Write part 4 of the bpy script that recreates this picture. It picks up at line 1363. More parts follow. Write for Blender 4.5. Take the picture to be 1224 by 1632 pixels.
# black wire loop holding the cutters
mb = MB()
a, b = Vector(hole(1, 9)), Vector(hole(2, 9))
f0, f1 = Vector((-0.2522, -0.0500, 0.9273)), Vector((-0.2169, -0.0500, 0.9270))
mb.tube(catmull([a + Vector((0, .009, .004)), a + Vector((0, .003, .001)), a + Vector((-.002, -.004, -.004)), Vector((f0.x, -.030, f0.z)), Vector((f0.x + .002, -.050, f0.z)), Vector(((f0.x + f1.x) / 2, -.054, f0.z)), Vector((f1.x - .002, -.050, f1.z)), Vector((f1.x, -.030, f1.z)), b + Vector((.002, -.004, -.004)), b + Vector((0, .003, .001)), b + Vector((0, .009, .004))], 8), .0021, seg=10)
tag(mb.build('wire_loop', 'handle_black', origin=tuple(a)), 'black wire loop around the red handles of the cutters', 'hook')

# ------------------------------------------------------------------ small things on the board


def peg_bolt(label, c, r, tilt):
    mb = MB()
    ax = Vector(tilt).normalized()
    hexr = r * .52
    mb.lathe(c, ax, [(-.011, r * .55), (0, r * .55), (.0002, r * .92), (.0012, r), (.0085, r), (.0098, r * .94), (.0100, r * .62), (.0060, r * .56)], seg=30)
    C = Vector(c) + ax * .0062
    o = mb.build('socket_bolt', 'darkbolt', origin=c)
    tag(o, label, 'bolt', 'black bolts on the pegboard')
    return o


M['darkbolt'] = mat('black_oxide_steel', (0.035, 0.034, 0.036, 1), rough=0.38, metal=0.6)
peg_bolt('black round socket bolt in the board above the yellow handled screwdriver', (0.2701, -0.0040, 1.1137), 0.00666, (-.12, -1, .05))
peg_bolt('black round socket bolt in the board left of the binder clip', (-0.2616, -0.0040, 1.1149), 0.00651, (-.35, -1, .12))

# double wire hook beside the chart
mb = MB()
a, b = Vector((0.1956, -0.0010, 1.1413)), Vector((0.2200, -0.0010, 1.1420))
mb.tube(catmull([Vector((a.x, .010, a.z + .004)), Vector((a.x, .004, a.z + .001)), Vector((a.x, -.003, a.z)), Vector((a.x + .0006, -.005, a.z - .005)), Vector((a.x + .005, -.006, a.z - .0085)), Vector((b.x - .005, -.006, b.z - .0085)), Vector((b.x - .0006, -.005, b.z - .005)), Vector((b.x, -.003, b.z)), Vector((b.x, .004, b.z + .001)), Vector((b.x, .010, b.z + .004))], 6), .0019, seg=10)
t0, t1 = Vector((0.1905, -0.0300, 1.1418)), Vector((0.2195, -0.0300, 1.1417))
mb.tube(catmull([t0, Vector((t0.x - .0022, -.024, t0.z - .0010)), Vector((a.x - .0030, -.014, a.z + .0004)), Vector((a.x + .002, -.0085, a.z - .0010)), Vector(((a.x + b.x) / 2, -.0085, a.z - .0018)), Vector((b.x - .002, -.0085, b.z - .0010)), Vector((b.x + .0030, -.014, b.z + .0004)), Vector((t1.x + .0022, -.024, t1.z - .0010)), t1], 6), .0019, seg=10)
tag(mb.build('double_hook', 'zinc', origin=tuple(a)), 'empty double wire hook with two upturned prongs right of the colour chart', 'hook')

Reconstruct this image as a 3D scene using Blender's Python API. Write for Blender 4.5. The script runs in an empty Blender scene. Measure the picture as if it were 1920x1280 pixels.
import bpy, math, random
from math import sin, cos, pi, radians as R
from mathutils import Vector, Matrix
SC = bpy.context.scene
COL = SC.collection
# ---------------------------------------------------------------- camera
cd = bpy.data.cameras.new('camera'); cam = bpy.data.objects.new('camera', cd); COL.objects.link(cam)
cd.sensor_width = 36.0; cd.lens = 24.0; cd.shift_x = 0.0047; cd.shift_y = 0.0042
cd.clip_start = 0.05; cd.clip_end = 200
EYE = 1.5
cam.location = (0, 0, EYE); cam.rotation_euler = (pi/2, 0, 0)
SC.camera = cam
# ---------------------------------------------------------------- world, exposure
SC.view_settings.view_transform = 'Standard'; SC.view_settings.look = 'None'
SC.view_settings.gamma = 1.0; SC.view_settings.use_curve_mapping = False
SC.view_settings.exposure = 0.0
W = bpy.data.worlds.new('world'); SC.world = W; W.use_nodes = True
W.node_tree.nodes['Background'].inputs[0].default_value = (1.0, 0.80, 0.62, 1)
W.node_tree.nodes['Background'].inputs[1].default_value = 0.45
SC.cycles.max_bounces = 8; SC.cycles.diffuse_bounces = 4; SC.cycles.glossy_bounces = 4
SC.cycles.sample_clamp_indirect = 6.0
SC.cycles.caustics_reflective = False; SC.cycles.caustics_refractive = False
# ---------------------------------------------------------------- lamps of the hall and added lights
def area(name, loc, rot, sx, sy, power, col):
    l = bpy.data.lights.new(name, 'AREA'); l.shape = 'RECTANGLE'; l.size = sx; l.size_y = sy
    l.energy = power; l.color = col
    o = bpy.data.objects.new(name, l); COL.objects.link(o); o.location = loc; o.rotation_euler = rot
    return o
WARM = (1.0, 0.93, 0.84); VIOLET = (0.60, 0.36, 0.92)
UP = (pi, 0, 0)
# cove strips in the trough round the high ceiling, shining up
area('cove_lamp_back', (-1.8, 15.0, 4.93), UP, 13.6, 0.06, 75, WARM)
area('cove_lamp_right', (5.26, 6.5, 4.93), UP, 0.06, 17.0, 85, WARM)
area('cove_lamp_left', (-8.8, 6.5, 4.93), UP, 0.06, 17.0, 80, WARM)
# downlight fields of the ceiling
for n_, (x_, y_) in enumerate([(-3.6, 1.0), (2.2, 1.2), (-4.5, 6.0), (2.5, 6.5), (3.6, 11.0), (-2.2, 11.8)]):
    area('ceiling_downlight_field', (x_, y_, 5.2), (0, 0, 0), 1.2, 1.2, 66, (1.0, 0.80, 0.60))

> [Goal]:
Reproduce each entry from the records above, character for character.

> [Answer in full]:
Write part 4 of the bpy script that recreates this picture. It picks up at line 1363. More parts follow. Write for Blender 4.5. Take the picture to be 1224 by 1632 pixels.
# black wire loop holding the cutters
mb = MB()
a, b = Vector(hole(1, 9)), Vector(hole(2, 9))
f0, f1 = Vector((-0.2522, -0.0500, 0.9273)), Vector((-0.2169, -0.0500, 0.9270))
mb.tube(catmull([a + Vector((0, .009, .004)), a + Vector((0, .003, .001)), a + Vector((-.002, -.004, -.004)), Vector((f0.x, -.030, f0.z)), Vector((f0.x + .002, -.050, f0.z)), Vector(((f0.x + f1.x) / 2, -.054, f0.z)), Vector((f1.x - .002, -.050, f1.z)), Vector((f1.x, -.030, f1.z)), b + Vector((.002, -.004, -.004)), b + Vector((0, .003, .001)), b + Vector((0, .009, .004))], 8), .0021, seg=10)
tag(mb.build('wire_loop', 'handle_black', origin=tuple(a)), 'black wire loop around the red handles of the cutters', 'hook')

# ------------------------------------------------------------------ small things on the board


def peg_bolt(label, c, r, tilt):
    mb = MB()
    ax = Vector(tilt).normalized()
    hexr = r * .52
    mb.lathe(c, ax, [(-.011, r * .55), (0, r * .55), (.0002, r * .92), (.0012, r), (.0085, r), (.0098, r * .94), (.0100, r * .62), (.0060, r * .56)], seg=30)
    C = Vector(c) + ax * .0062
    o = mb.build('socket_bolt', 'darkbolt', origin=c)
    tag(o, label, 'bolt', 'black bolts on the pegboard')
    return o


M['darkbolt'] = mat('black_oxide_steel', (0.035, 0.034, 0.036, 1), rough=0.38, metal=0.6)
peg_bolt('black round socket bolt in the board above the yellow handled screwdriver', (0.2701, -0.0040, 1.1137), 0.00666, (-.12, -1, .05))
peg_bolt('black round socket bolt in the board left of the binder clip', (-0.2616, -0.0040, 1.1149), 0.00651, (-.35, -1, .12))

# double wire hook beside the chart
mb = MB()
a, b = Vector((0.1956, -0.0010, 1.1413)), Vector((0.2200, -0.0010, 1.1420))
mb.tube(catmull([Vector((a.x, .010, a.z + .004)), Vector((a.x, .004, a.z + .001)), Vector((a.x, -.003, a.z)), Vector((a.x + .0006, -.005, a.z - .005)), Vector((a.x + .005, -.006, a.z - .0085)), Vector((b.x - .005, -.006, b.z - .0085)), Vector((b.x - .0006, -.005, b.z - .005)), Vector((b.x, -.003, b.z)), Vector((b.x, .004, b.z + .001)), Vector((b.x, .010, b.z + .004))], 6), .0019, seg=10)
t0, t1 = Vector((0.1905, -0.0300, 1.1418)), Vector((0.2195, -0.0300, 1.1417))
mb.tube(catmull([t0, Vector((t0.x - .0022, -.024, t0.z - .0010)), Vector((a.x - .0030, -.014, a.z + .0004)), Vector((a.x + .002, -.0085, a.z - .0010)), Vector(((a.x + b.x) / 2, -.0085, a.z - .0018)), Vector((b.x - .002, -.0085, b.z - .0010)), Vector((b.x + .0030, -.014, b.z + .0004)), Vector((t1.x + .0022, -.024, t1.z - .0010)), t1], 6), .0019, seg=10)
tag(mb.build('double_hook', 'zinc', origin=tuple(a)), 'empty double wire hook with two upturned prongs right of the colour chart', 'hook')

Reconstruct this image as a 3D scene using Blender's Python API. Write for Blender 4.5. The script runs in an empty Blender scene. Measure the picture as if it were 1920x1280 pixels.
import bpy, math, random
from math import sin, cos, pi, radians as R
from mathutils import Vector, Matrix
SC = bpy.context.scene
COL = SC.collection
# ---------------------------------------------------------------- camera
cd = bpy.data.cameras.new('camera'); cam = bpy.data.objects.new('camera', cd); COL.objects.link(cam)
cd.sensor_width = 36.0; cd.lens = 24.0; cd.shift_x = 0.0047; cd.shift_y = 0.0042
cd.clip_start = 0.05; cd.clip_end = 200
EYE = 1.5
cam.location = (0, 0, EYE); cam.rotation_euler = (pi/2, 0, 0)
SC.camera = cam
# ---------------------------------------------------------------- world, exposure
SC.view_settings.view_transform = 'Standard'; SC.view_settings.look = 'None'
SC.view_settings.gamma = 1.0; SC.view_settings.use_curve_mapping = False
SC.view_settings.exposure = 0.0
W = bpy.data.worlds.new('world'); SC.world = W; W.use_nodes = True
W.node_tree.nodes['Background'].inputs[0].default_value = (1.0, 0.80, 0.62, 1)
W.node_tree.nodes['Background'].inputs[1].default_value = 0.45
SC.cycles.max_bounces = 8; SC.cycles.diffuse_bounces = 4; SC.cycles.glossy_bounces = 4
SC.cycles.sample_clamp_indirect = 6.0
SC.cycles.caustics_reflective = False; SC.cycles.caustics_refractive = False
# ---------------------------------------------------------------- lamps of the hall and added lights
def area(name, loc, rot, sx, sy, power, col):
    l = bpy.data.lights.new(name, 'AREA'); l.shape = 'RECTANGLE'; l.size = sx; l.size_y = sy
    l.energy = power; l.color = col
    o = bpy.data.objects.new(name, l); COL.objects.link(o); o.location = loc; o.rotation_euler = rot
    return o
WARM = (1.0, 0.93, 0.84); VIOLET = (0.60, 0.36, 0.92)
UP = (pi, 0, 0)
# cove strips in the trough round the high ceiling, shining up
area('cove_lamp_back', (-1.8, 15.0, 4.93), UP, 13.6, 0.06, 75, WARM)
area('cove_lamp_right', (5.26, 6.5, 4.93), UP, 0.06, 17.0, 85, WARM)
area('cove_lamp_left', (-8.8, 6.5, 4.93), UP, 0.06, 17.0, 80, WARM)
# downlight fields of the ceiling
for n_, (x_, y_) in enumerate([(-3.6, 1.0), (2.2, 1.2), (-4.5, 6.0), (2.5, 6.5), (3.6, 11.0), (-2.2, 11.8)]):
    area('ceiling_downlight_field', (x_, y_, 5.2), (0, 0, 0), 1.2, 1.2, 66, (1.0, 0.80, 0.60))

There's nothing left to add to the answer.